Some of the commuters also allege misbehaviour by taxi drivers. “There are taxi drivers who tend to misbehave. Once I had an argument with one over the route to take. He behaved very rudely with me. How can they behave in such a way?” exclaimed Aamir Nadeem, an employee with RAK Bank.

On their part, the taxi drivers say they do not have a choice. Khatir, who drives a Dubai Taxi car, explained, “Every day we have a target to achieve in terms of income. We generally avoid going to places like Deira, Nasr Square and Bur Dubai as these places are crowded. Moreover, now that we work in shifts, things have become even more difficult for us. That’s why some of us lose our cool occasionally. But most of the times we take the passengers to their destinations without any complaints.”

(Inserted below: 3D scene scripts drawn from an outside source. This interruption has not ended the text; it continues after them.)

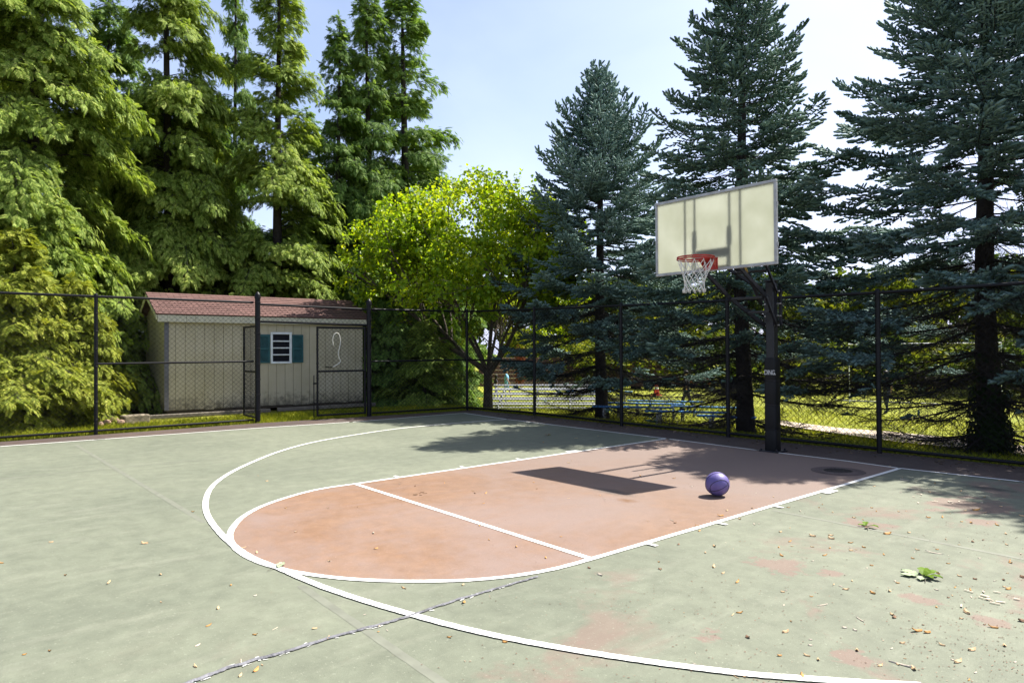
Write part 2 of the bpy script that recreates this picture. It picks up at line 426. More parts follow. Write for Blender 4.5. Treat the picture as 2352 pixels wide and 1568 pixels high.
FADED = plain('faded_line_paint', (.147, .154, .118), .7, var=.14, scale=9)

# slab under everything (border colour)
C0 = G(1073, 941)
slab = [(-9.42, -40), (30, -40), (30, 1.02), (2.6, 1.12), (-1.3, 1.2), (-6.4, 1.36), (-8.75, 1.28), (-9.12, -1.5), (-9.42, -4.0), (-9.42, -8)]
V = [(x, y, 0.0) for x, y in slab]+[(x, y, -.12) for x, y in slab]
nS = len(slab)
F = [tuple(range(nS))]+[(i, i+nS, (i+1) % nS+nS, (i+1) % nS) for i in range(nS)]
structure(mk('court_border', V, [tuple(reversed(f)) if i == 0 and False else f for i, f in enumerate(F)], BORDER))

sideL = [G(*p) for p in ((0, 1026), (225, 1010), (600, 983), (810, 969.5), (1065, 949))]
baseL = [G(*p) for p in ((1065, 949), (1168, 964), (1530, 1008), (1740, 1035), (1946, 1060), (2065, 1076.5), (2352, 1108))]
corner = sideL[-1]
def lin(pts):  # least squares straight line through pts
    A = np.array(pts)[:, :2]; c = A.mean(0); u, s_, vt = np.linalg.svd(A-c); return c, vt[0]
# green sheet: a bit outside sideline and up to the baseline
off = .11
sd = norm(np.array([sideL[0]-corner]))[0]
nleft = np.array([-abs(sd[1]), sd[0]*np.sign(sd[1])*-1, 0]); nleft = np.array([-1, 0, 0.])
gp = [corner+nleft*off+np.array([0, .05, 0])]+[p+np.array([0, .045, 0]) for p in baseL[1:]]
far = baseL[-1]+(baseL[-1]-baseL[-2])*6
gp += [far, np.array([30, -30., 0]), np.array([-8.9, -30., 0])]+[p+nleft*off for p in sideL[:-1]]
gp = np.array(gp); gp[:, 2] = .003
structure(mk('court', gp, [tuple(range(len(gp)))], GREEN))

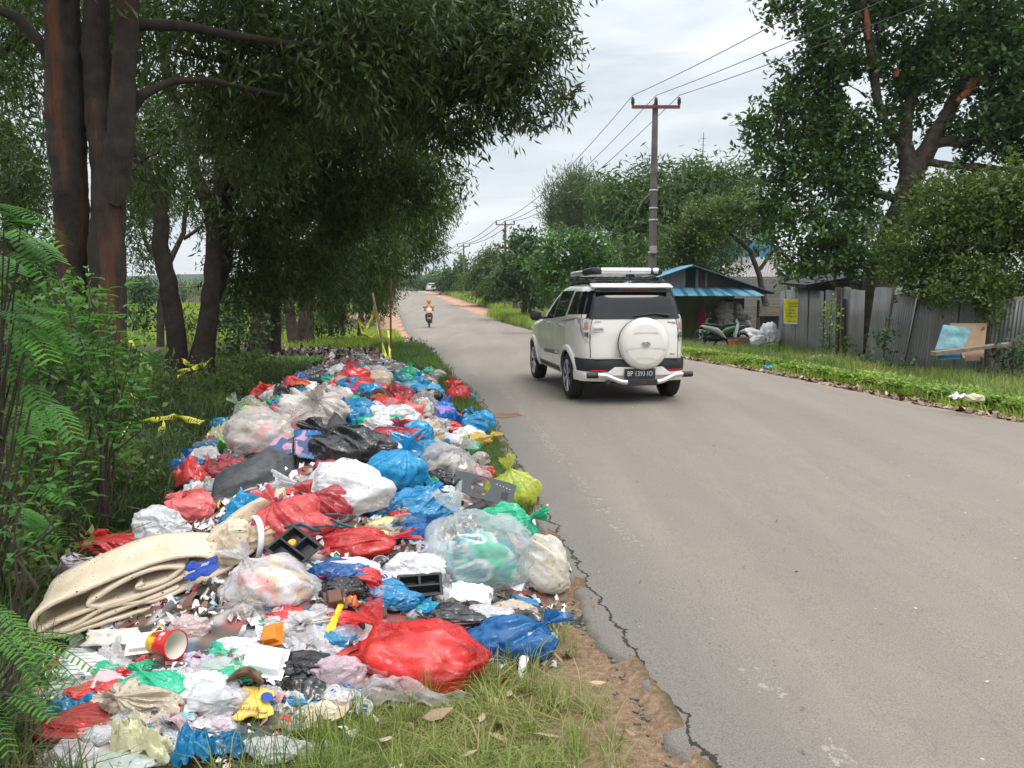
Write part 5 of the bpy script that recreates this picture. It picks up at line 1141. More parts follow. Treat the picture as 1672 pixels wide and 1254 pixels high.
# ================================================================ SCOOTERS AND RIDER
SEATM = simple('scooter_seat', (.02,.02,.02), .6)
def scooter(loc, rz, label, bodyc, cat='motor scooter', rx=0):
    s = empty('motor_scooter', loc, label, cat, rz); s.rotation_euler = (0, rx, rz)
    bm_ = simple('scooter_paint', bodyc, .3, var=.05, coat=.5)
    for yy, nm_ in ((0, 'rear_wheel'), (1.25, 'front_wheel')):
        wh = bpy.data.objects.new(nm_, None); C.objects.link(wh); wh.parent = s; wh.location = (0, yy, .28); M = Matrix.Rotation(R(90), 4, 'Y')
        ring = [(.235 + .045 * math.cos(a), .045 * math.sin(a)) for a in np.linspace(0, 2 * math.pi, 12)]
        MB().lathe(ring, 32, M).build('tyre', TYR, wh, True)
        mb = MB(); [mb.tube([(0,0,0),(0,.2*math.cos(k*1.2566),.2*math.sin(k*1.2566))], .014, 6) for k in range(5)]; mb.tube([(-.05,0,0),(.05,0,0)], .03, 8); mb.lathe([(.19,-.02),(.2,0),(.19,.02)], 32, M); mb.build('rim', ALY, wh, True)
    def hull(name, secs, mat):
        mb = MB(); m = 14
        V = []
        for (y_, zc, hw, hh) in secs: V += [Vector((hw*math.copysign(abs(math.cos(a))**.8,math.cos(a)), y_, zc+hh*math.copysign(abs(math.sin(a))**.8,math.sin(a)))) for a in np.linspace(0,2*math.pi,m,endpoint=False)]
        F = [(i*m+k,i*m+(k+1)%m,(i+1)*m+(k+1)%m,(i+1)*m+k) for i in range(len(secs)-1) for k in range(m)] + [tuple(range(m))[::-1], tuple((len(secs)-1)*m+k for k in range(m))]
        return mb.add(V, F).build(name, mat, s, True)
    hull('tail_fairing', [(-.38,.80,.03,.02),(-.30,.78,.09,.06),(-.05,.72,.14,.11),(.25,.62,.15,.13),(.42,.48,.13,.12),(.55,.36,.12,.06)], bm_)
    hull('seat', [(-.32,.86,.06,.02),(-.15,.86,.12,.04),(.15,.83,.13,.05),(.42,.78,.09,.06),(.52,.72,.06,.03)], SEATM)
    hull('floorboard', [(.5,.33,.12,.05),(.8,.32,.14,.04),(1.0,.36,.14,.05)], SEATM)
    hull('front_shield', [(.93,.40,.14,.12),(.98,.62,.17,.20),(1.04,.82,.16,.14),(1.0,.98,.12,.08)], bm_)
    hull('engine', [(-.12,.32,.05,.06),(.05,.34,.11,.10),(.3,.35,.12,.12),(.5,.35,.08,.08)], UND)
    hull('front_mudguard', [(1.02,.52,.03,.02),(1.15,.60,.055,.03),(1.3,.60,.055,.03),(1.45,.53,.04,.02)], bm_); hull('rear_mudguard', [(-.36,.42,.03,.02),(-.3,.52,.06,.03),(-.12,.60,.06,.03)], SEATM)
    MB().tube([(-.33,.92,1.02),(-.12,1.0,1.02),(.0,1.02,1.03),(.12,1.0,1.02),(.33,.92,1.02)], .018, 8).build('handlebar', BPL, s, True)
    for q in (-1, 1):
        MB().tube([(q*.2,.98,1.03),(q*.28,.97,1.2)], .008, 5).build('mirror_stem', BPL, s); MB().box((q*.30,.97,1.23), (.12,.02,.07)).build('mirror', BPL, s, False, .01)
        MB().tube([(q*.07,1.02,.6),(q*.07,1.25,.28)], .02, 6).build('fork', ALY, s)
    MB().box((0,-.385,.79),(.17,.03,.06)).build('tail_light', simple('tail_red', (.6,.02,.02), .2), s, False, .01)
    MB().box((0,-.40,.60),(.20,.01,.10)).build('number_plate', simple('plate_dull', (.30,.31,.33), .5), s); MB().tube([(.14,-.25,.33),(.14,.3,.33)], [.05,.04], 10).build('exhaust', UND, s, True)
    return s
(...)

When contacted, Abdul Aziz Malik, the CEO of Dubai Taxi, said they were planning to increase the fleet of Dubai Taxi. “In order to solve the Dubai-Sharjah taxi problem, we are planning to introduce Inter-Emirate Taxi service, which would go and come back full. And the passengers must know that no taxi driver can refuse to carry or misbehave with passengers. The passengers can call up the Dubai Taxi and complain if the drivers do so,” he noted.

At present, the total number of ‘Dubai Taxis’ operated by the Taxi Department of Roads and Transport Authority is 3,235 for Dubai alone. This figure does not include the vehicles of franchise companies such as Cars Taxi (called Citi Taxi in Sharjah) and Metro Taxi, with each having 754 vehicles for each company. The department also operates 238 airport taxis, 39 family taxis as well as Pink Taxis and Special Needs taxis.

The emirate of Sharjah, too has over 3,000 vehicles, including those of franchise companies.